On John McPhee

John McPhee is my favorite non-fiction writer. He writes rich straightforward prose, has a sense of humor, and is able to take all kinds of subjects (list of books here) and make them not only interesting but illuminating. He is from Princeton and he still lives there, and my mom has threatened on several occasions to plant herself on a bench on Nassau Street with a picture of him and flag him down when he walks by.

He is old school, in the best sense of the term. He has an elaborate writing process that involves index cards and his office floor, but he writes consistently and voluminously. His pieces are excerpted in The New Yorker, and then they are published by Farrar Straus and Giroux, and then they are read by what I imagine are his legion of loyal fans, including me. This is the way it has gone since the 60’s, and it is how it goes today. His last book was published in 2006, so it is time – he owes us one.

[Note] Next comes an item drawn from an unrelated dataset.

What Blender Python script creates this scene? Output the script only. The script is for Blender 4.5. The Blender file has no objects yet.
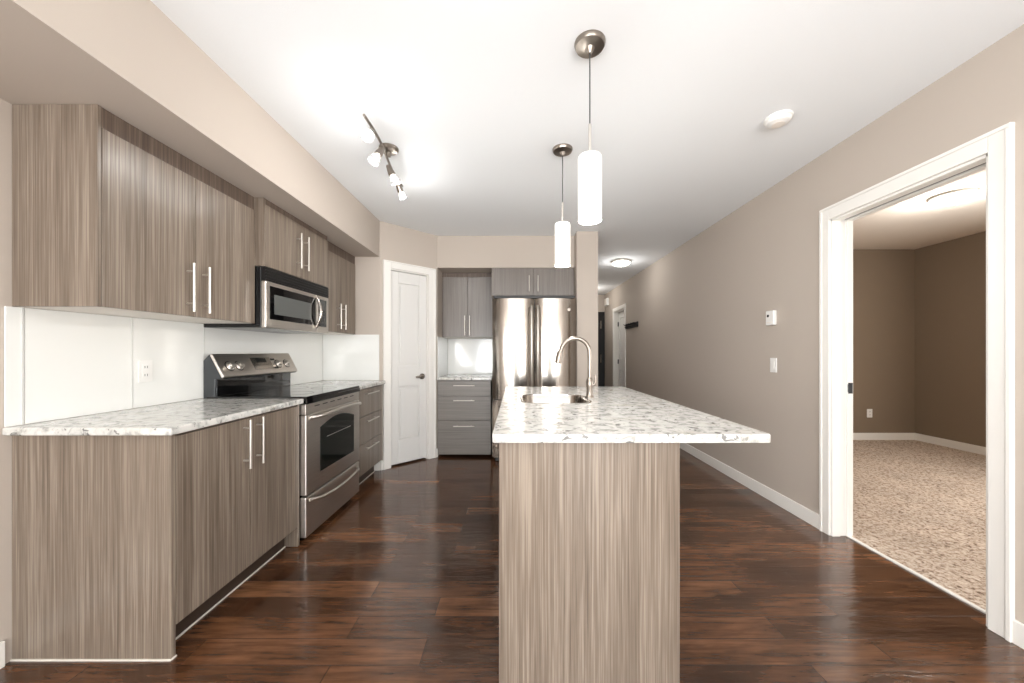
import bpy, bmesh, math, random
from mathutils import Vector, Matrix

# ------------------------------------------------------------------ camera, sky, daylight, exposure
scene = bpy.context.scene
COL = scene.collection
XL_, XR_ = -1.963, 2.06               # side walls
H = 1.2                                   # eye height
cam_d = bpy.data.cameras.new('camera')
cam = bpy.data.objects.new('camera', cam_d)
COL.objects.link(cam)
cam.location = (0, 0, H)
cam.rotation_euler = (math.radians(90), 0, 0)
cam_d.sensor_width = 36.0
cam_d.sensor_fit = 'HORIZONTAL'
cam_d.lens = 360.0 / 1024 * 36
cam_d.shift_x = -4.0 / 1024
cam_d.shift_y = 10.5 / 1024
cam_d.clip_start = 0.02
scene.camera = cam

world = bpy.data.worlds.new('daylight_sky')
scene.world = world
world.use_nodes = True
world.node_tree.nodes['Background'].inputs[0].default_value = (0.93, 0.97, 1.0, 1)
world.node_tree.nodes['Background'].inputs[1].default_value = 1.5

def area(name, loc, rot, sx, sy, power, col=(1, 1, 1), spread=180):
    l = bpy.data.lights.new(name, 'AREA')
    l.shape = 'RECTANGLE'; l.size = sx; l.size_y = sy
    l.energy = power; l.color = col; l.spread = math.radians(spread)
    o = bpy.data.objects.new(name, l)
    o.location = loc; o.rotation_euler = rot
    COL.objects.link(o)
    return o

# daylight entering by the living-room windows behind the camera, and by the bedroom window, plus added fill
for wx in (-.98, 1.22):
    area('living_room_window_daylight', (wx, -3.45, 1.25), (math.radians(90), 0, 0), 0.55, 2.2, 36, (1.0, 0.99, 0.98))
    area('ceiling_fill_light', (wx, -3.40, 1.0), (math.radians(150), 0, 0), 0.8, 1.8, 60, (0.95, 0.98, 1.0))  # added fill, tilted up to brighten the ceiling
# added fill lights at both side walls behind the camera, no windows there
area('side_fill_light', (XL_ + .05, -1.9, 1.4), (0, math.radians(-122), 0), 1.5, 1.9, 170, (0.98, 0.99, 1.0))
area('side_fill_light', (XR_ - .05, -1.9, 1.4), (0, math.radians(122), 0), 1.5, 1.9, 115, (1.0, 0.985, 0.965))
area('bedroom_window_daylight', (5.36, 1.6, 1.35), (0, math.radians(90), 0), 1.5, 1.6, 88, (1.0, 0.97, 0.93))
def lamp(name, loc, power, r=.05, col=(1, .985, .965)):
    l = bpy.data.lights.new(name, 'POINT'); l.energy = power; l.color = col; l.shadow_soft_size = r
    o = bpy.data.objects.new(name, l); o.location = loc; COL.objects.link(o)
    return o

scene.view_settings.view_transform = 'Standard'
scene.view_settings.look = 'None'
scene.view_settings.gamma = 1
scene.view_settings.use_curve_mapping = False
scene.view_settings.exposure = 0.38
scene.cycles.max_bounces = 12
scene.cycles.diffuse_bounces = 6
scene.cycles.glossy_bounces = 4
scene.cycles.sample_clamp_indirect = 6

# ------------------------------------------------------------------ materials
def lin(c):
    out = []
    for v in c:
        v = v / 255.0
        out.append(v / 12.92 if v <= 0.04045 else ((v + 0.055) / 1.055) ** 2.4)
    return (*out, 1)

MATS = {}
def new_mat(name):
    m = bpy.data.materials.new(name); m.use_nodes = True
    nt = m.node_tree
    return m, nt, nt.nodes['Principled BSDF']

def plain(name, col, rough=0.5, metal=0.0, emis=None, es=0, spec=0.5, trans=0, ior=1.45, coat=0, bump=0, bscale=60):
    m, nt, b = new_mat(name)
    b.inputs['Base Color'].default_value = lin(col)
    b.inputs['Roughness'].default_value = rough
    b.inputs['Metallic'].default_value = metal
    b.inputs['Specular IOR Level'].default_value = spec
    b.inputs['Transmission Weight'].default_value = trans
    b.inputs['IOR'].default_value = ior
    b.inputs['Coat Weight'].default_value = coat
    if emis:
        b.inputs['Emission Color'].default_value = lin(emis)
        b.inputs['Emission Strength'].default_value = es
    g = nt.nodes.new('ShaderNodeNewGeometry')
    n = nt.nodes.new('ShaderNodeTexNoise')
    n.inputs['Scale'].default_value = bscale
    n.inputs['Detail'].default_value = 3
    nt.links.new(g.outputs['Position'], n.inputs['Vector'])
    if bump:
        bp = nt.nodes.new('ShaderNodeBump')
        bp.inputs['Strength'].default_value = bump
        bp.inputs['Distance'].default_value = 0.002
        nt.links.new(n.outputs['Fac'], bp.inputs['Height'])
        nt.links.new(bp.outputs['Normal'], b.inputs['Normal'])
    MATS[name] = m
    return m

def N(nt, t, **kw):
    n = nt.nodes.new(t)
    for k, v in kw.items():
        if hasattr(n, k) and not k[0].isupper():
            setattr(n, k, v)
    return n

def ramp(nt, stops, src, interp='LINEAR'):
    r = nt.nodes.new('ShaderNodeValToRGB')
    r.color_ramp.interpolation = interp
    e = r.color_ramp.elements
    e[0].position, e[0].color = stops[0][0], stops[0][1]
    e[1].position, e[1].color = stops[-1][0], stops[-1][1]
    for p, c in stops[1:-1]:
        x = e.new(p); x.color = c
    nt.links.new(src, r.inputs['Fac'])
    return r.outputs['Color']

def mapping(nt, scale, loc=(0, 0, 0)):
    g = nt.nodes.new('ShaderNodeNewGeometry')
    mp = nt.nodes.new('ShaderNodeMapping')
    mp.inputs['Scale'].default_value = scale
    mp.inputs['Location'].default_value = loc
    nt.links.new(g.outputs['Position'], mp.inputs['Vector'])
    return mp.outputs['Vector']

def noise(nt, vec, scale=1.0, detail=2, rough=0.5, dist=0):
    n = nt.nodes.new('ShaderNodeTexNoise')
    n.inputs['Scale'].default_value = scale
    n.inputs['Detail'].default_value = detail
    n.inputs['Roughness'].default_value = rough
    n.inputs['Distortion'].default_value = dist
    nt.links.new(vec, n.inputs['Vector'])
    return n.outputs['Fac']

def mixc(nt, a, b, fac, mode='MIX'):
    m = nt.nodes.new('ShaderNodeMix'); m.data_type = 'RGBA'; m.blend_type = mode
    for s, v in ((m.inputs[6], a), (m.inputs[7], b), (m.inputs[0], fac)):
        if isinstance(v, (int, float, tuple)):
            s.default_value = v
        else:
            nt.links.new(v, s)
    return m.outputs[2]

def math_n(nt, op, a, b=0.5):
    m = nt.nodes.new('ShaderNodeMath'); m.operation = op
    for s, v in ((m.inputs[0], a), (m.inputs[1], b)):
        if isinstance(v, (int, float)):
            s.default_value = v
        else:
            nt.links.new(v, s)
    return m.outputs[0]

def bump(nt, b, h, strength, dist):
    bp = nt.nodes.new('ShaderNodeBump')
    bp.inputs['Strength'].default_value = strength
    bp.inputs['Distance'].default_value = dist
    nt.links.new(h, bp.inputs['Height'])
    nt.links.new(bp.outputs['Normal'], b.inputs['Normal'])

def wood_laminate(name, dark, mid, light, rough=0.38, vertical=True, spec=0.5):
    m, nt, b = new_mat(name)
    sc = (1, 1, 0.012) if vertical else (0.012, 1, 1)
    fine = noise(nt, mapping(nt, sc), 165, 3, 0.65)
    broad = noise(nt, mapping(nt, (1, 1, 0.02) if vertical else (0.02, 1, 1), (3.1, 1.7, 0)), 26, 2, 0.5)
    s = math_n(nt, 'ADD', math_n(nt, 'MULTIPLY', fine, 0.72), math_n(nt, 'MULTIPLY', broad, 0.28))
    c = ramp(nt, [(0.36, lin(dark)), (0.5, lin(mid)), (0.63, lin(light))], s)
    nt.links.new(c, b.inputs['Base Color'])
    b.inputs['Roughness'].default_value = rough
    b.inputs['Specular IOR Level'].default_value = spec
    bump(nt, b, fine, 0.12, 0.0006)
    MATS[name] = m

def steel(name, col, rough, horiz=False, bstr=0.05):
    m, nt, b = new_mat(name)
    f = noise(nt, mapping(nt, (0.01, 0.01, 1) if horiz else (1, 1, 0.01)), 400, 2, 0.6)
    b.inputs['Metallic'].default_value = 1
    nt.links.new(ramp(nt, [(0.3, lin([v * 0.93 for v in col])), (0.7, lin(col))], f), b.inputs['Base Color'])
    b.inputs['Roughness'].default_value = rough
    bump(nt, b, f, bstr, 0.0004)
    MATS[name] = m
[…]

Right now, however, I am slogging through “Assembling California” (1993). Despite the diversity of his interests, geology seems to be his true love – he’s written several books on the subject. The excerpts I’ve read in his collections have been delightful, but this one is tough to get through.

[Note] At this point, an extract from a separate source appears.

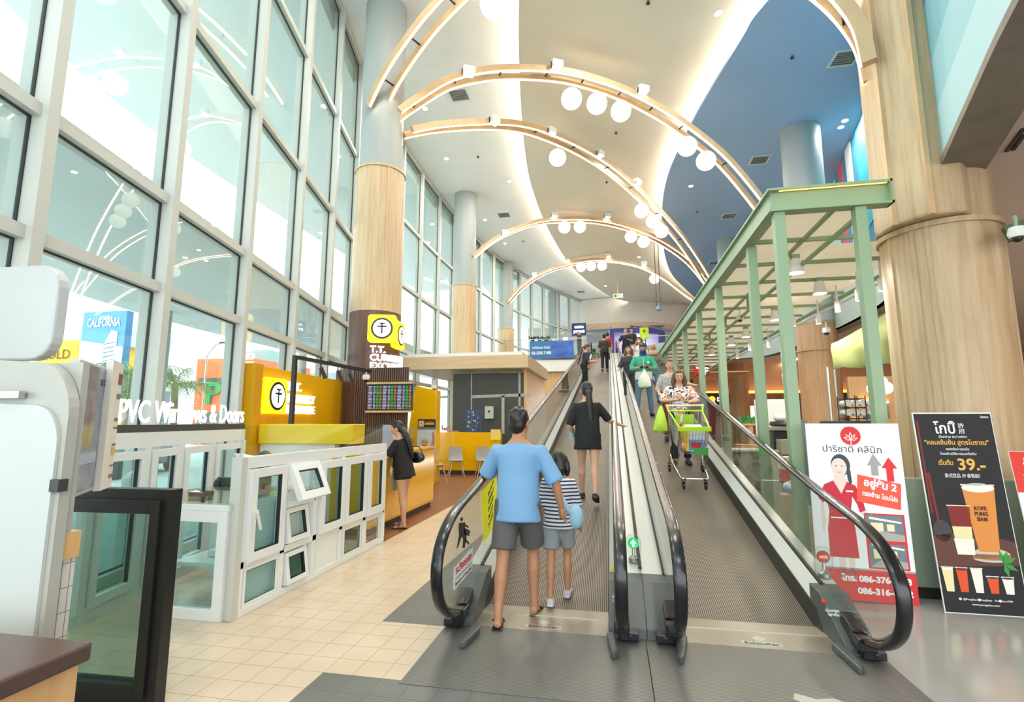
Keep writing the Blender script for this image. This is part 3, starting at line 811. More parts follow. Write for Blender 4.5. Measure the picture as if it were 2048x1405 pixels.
# ================================================================ MOVING WALKWAYS
rail0 = [(3.985, .148), (3.78, .2), (3.6, .32), (3.51, .46), (3.5, .62), (3.58, .75), (3.73, .85), (3.95, .92), (4.3, .98), (4.62, 1.035)]
def walkway(xc, label, left):
    o = thing('moving_walkway', (xc, 4.1, 0), label, 'moving walkway', 'pair of inclined moving walkways')
    yT = 32.3
    Z = lambda y: SL * (y - 4.62)
    bt = MB(); bt.add([(xc - .52, 4.62, -.02), (xc + .52, 4.62, -.02), (xc + .52, yT, Z(yT) - .0), (xc - .52, yT, Z(yT)), (xc - .52, 4.62, -.2), (xc + .52, 4.62, -.2), (xc + .52, yT, Z(yT) - .2), (xc - .52, yT, Z(yT) - .2)],
                       [(0, 1, 2, 3), (4, 7, 6, 5), (0, 4, 5, 1), (2, 6, 7, 3), (0, 3, 7, 4), (1, 5, 6, 2)])
    bt.build('belt', M['belt'], o)
    cb = MB(); cb.m(0); cb.box(xc - .56, xc + .56, 4.12, 4.42, -.2, .006); cb.m(1); cb.hexa([(xc - .54, 4.42, -.2), (xc + .54, 4.42, -.2), (xc + .54, 4.64, -.2), (xc - .54, 4.64, -.2), (xc - .54, 4.42, .012), (xc + .54, 4.42, .012), (xc + .54, 4.64, -.004), (xc - .54, 4.64, -.004)])
    cb.build('comb_plate', [M['comb'], mat('comb_strip', 'd8cbb9', .25, .5)], o)
    for s in (-1, 1):
        e = xc + s * .52
        sk_ = MB(); sk_.prism([(4.5, 0), (4.62, .15), (yT, Z(yT) + .15), (yT, Z(yT) - .15), (4.62, -.1)], (e, 0, 0), (0, 1, 0), (0, 0, 1), (s * .02, 0, 0))
        sk_.build('skirt', M['skirt'], o)
        dk = MB(); y0 = 4.72; x0 = xc + s * .53; x1 = xc + s * .6
        dk.add([(x0, y0, Z(y0) + .15), (x1, y0, Z(y0) + .27), (x1, yT, Z(yT) + .27), (x0, yT, Z(yT) + .15), (x0, y0, Z(y0)), (x1, y0, Z(y0)), (x1, yT, Z(yT)), (x0, yT, Z(yT))],
               [(0, 1, 2, 3), (4, 7, 6, 5), (0, 4, 5, 1), (1, 5, 6, 2), (2, 6, 7, 3), (3, 7, 4, 0)])
        dk.build('inner_deck', M['deck_white'], o)
        outer = .735 if ((s < 0) == left) else .83
        if (s < 0) != left: outer = .805     # towards the neighbouring walkway
        od = MB(); x2 = xc + s * outer; x1b = xc + s * .625
        od.add([(x1b, y0, Z(y0) + .27), (x2, y0, Z(y0) + .27), (x2, yT, Z(yT) + .27), (x1b, yT, Z(yT) + .27), (x1b, y0, Z(y0) + .24), (x2, y0, Z(y0) + .24), (x2, yT, Z(yT) + .24), (x1b, yT, Z(yT) + .24)],
               [(0, 1, 2, 3), (4, 7, 6, 5), (0, 4, 5, 1), (1, 5, 6, 2), (2, 6, 7, 3), (3, 7, 4, 0)])
        od.build('outer_deck', M['deck_white'], o)
        gs = MB(); gs.beam((xc + s * .612, y0, Z(y0) + .275), (xc + s * .612, yT, Z(yT) + .275), .026, .03); gs.build('glass_gasket', M['gasket'], o)
        if (s < 0) == left:  # outside cladding down to the floor
            cl = MB(); cl.prism([(4.7, 0), (4.7, Z(4.7) + .25), (yT, Z(yT) + .25), (yT, max(Z(yT) - 1.1, 0)), (9.8, 0)], (x2 - s * .012, 0, 0), (0, 1, 0), (0, 0, 1), (s * .012, 0, 0))
            cl.build('side_cladding', mat('walkway_cladding', 'cdb496', .45) if left else mat('walkway_cladding_right', 'b9b592', .5), o)
        # dark newel cover
        cv = MB(); a_ = xc + s * .525; b2 = xc + s * (outer if (s < 0) == left else .803)
        cv.prism([(4.12, 0), (4.13, .07), (4.22, .12), (4.55, .285), (4.74, .30), (4.74, 0)], (a_, 0, 0), (0, 1, 0), (0, 0, 1), (b2 - a_, 0, 0))
        nc = cv.build('newel_cover', M['cover_grey'], o, bevel=.006)
        pl = MB(); xm = xc + s * .62
        pl.box(xm - .055, xm + .055, 4.0, 4.14, .075, .16); pl.beam((xm, 4.12, .13), (xm, 4.3, .2), .1, .09)
        pl.build('handrail_inlet', M['rubber'], nc, bevel=.008)
        bx = MB(); bx.box(xm + (-.12 if s < 0 else -.02), xm + (.02 if s < 0 else .12), 4.03, 4.13, .02, .075); bx.cyl((xm + s * .06, 4.03, .05), (xm + s * .06, 4.02, .05), .018, n=12)
        bx.build('control_box', M['rubber'], nc, bevel=.006)
        # glass panels
        xg = xc + s * .612
        inner = catmull([(0, y, z) for y, z in rail0], 4)
        nose = [(p.y, p.z) for p in inner if p.z > .3]
        def gp(poly):
            return MB().prism(poly, (xg - .005, 0, 0), (0, 1, 0), (0, 0, 1), (.01, 0, 0))
        gp([(4.25, .2), (4.0, .2), (3.8, .235)] + [(y + (.03 if z < .8 else 0), z - (.02 if z > .7 else 0)) for y, z in nose] + [(5.6, Z(5.6) + 1.01), (5.6, Z(5.6) + .28), (4.74, .3)]).build('glass_panel', M['glass_rail'], o)
        y = 5.61
        while y < yT:
            y1 = min(y + 1.98, yT)
            gp([(y, Z(y) + .28), (y, Z(y) + 1.01), (y1, Z(y1) + 1.01), (y1, Z(y1) + .28)]).build('glass_panel', M['glass_rail'], o)
            y += 1.99
        # handrail: flat rubber band with steel guide under it
        P3 = [Vector((xm, p.y, p.z)) for p in inner] + [Vector((xm, yy, Z(yy) + 1.035)) for yy in (6, 10, 16, 24, 32.0)] + [Vector((xm, 32.8, Z(32.3) + 1.06)), Vector((xm, 33.6, 6.62)), Vector((xm, 34.0, 6.45)), Vector((xm, 34.05, 6.1))]
        hr = MB(); rings = []
        for i, p in enumerate(P3):
            d_ = (P3[min(i + 1, len(P3) - 1)] - P3[max(i - 1, 0)]).normalized(); U = Vector((0, -d_.z, d_.y))
            X_ = Vector((1, 0, 0))
            rings.append([p + X_ * (.042 * math.copysign(abs(math.cos(t_)) ** .6, math.cos(t_))) + U * (.02 * math.copysign(abs(math.sin(t_)) ** .7, math.sin(t_))) for t_ in [2 * PI * j / 14 for j in range(14)]])
        hr.loft(rings); hr.build('handrail', M['rubber'], o, smooth=True, auto=False)
        gd = MB(); gd.tube([p - Vector((0, -.0, .0)) + Vector((0, .03 * (1 if p.y < 3.9 else 0), -.03 if p.z > .8 else (.03 if p.z < .3 else 0))) for p in P3[2:-3]], .012, 6); gd.build('handrail_guide', M['steel'], o, smooth=True)
    return o
wkL = walkway(-.59, 'left inclined walkway going up, blue shirted man and child stepping on', True)
wkR = walkway(1.015, 'right inclined walkway coming down with the shopping cart on it', False)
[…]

Sample sentence: “This continuous belt of ophiolites consists of ocean crust that formed at a spreading center late in the Cretaceous and was emplaced on the northern margin of India in Paleocene time.”
Well ok then. In theory this book is great – I like geology, I like California, and I like Mr. McPhee. And I do get a thrill when he writes about San Francisco: “Not just any city can claim to have formed in a trench where the slab of a great ocean dived toward the center of the earth, where large pieces of vari-colored country came together, and where competent rock was crushed to scaly clay.”
It is really something when a writer can make you proud of your city’s competent (!) rock and scaly clay. And you have to realize what it means to me that this guy is from NEW JERSEY, my home state. And he has chosen the perfect discipline – he finds something interesting, he goes out to research it (travels the country with truckers and bargemen , lives with doctors in the Maine woods, goes to Alaska when it is a new baby state), and then he comes home to Princeton to write it all up. What a life!
I just love him. I really do. And I will finish “Assembling California”, though I will only remember the occasional juicy anecdote (as opposed to the pages upon pages of plate tectonic theory). I will tell those anecdotes at cocktail parties, as I already do with all of his other stories, and I will get excited and wave my hands around and tell even more people to read him.
So do it. Read him. Start with one of the John McPhee Readers, or “Coming Into the Country”. Do it, and you will be glad.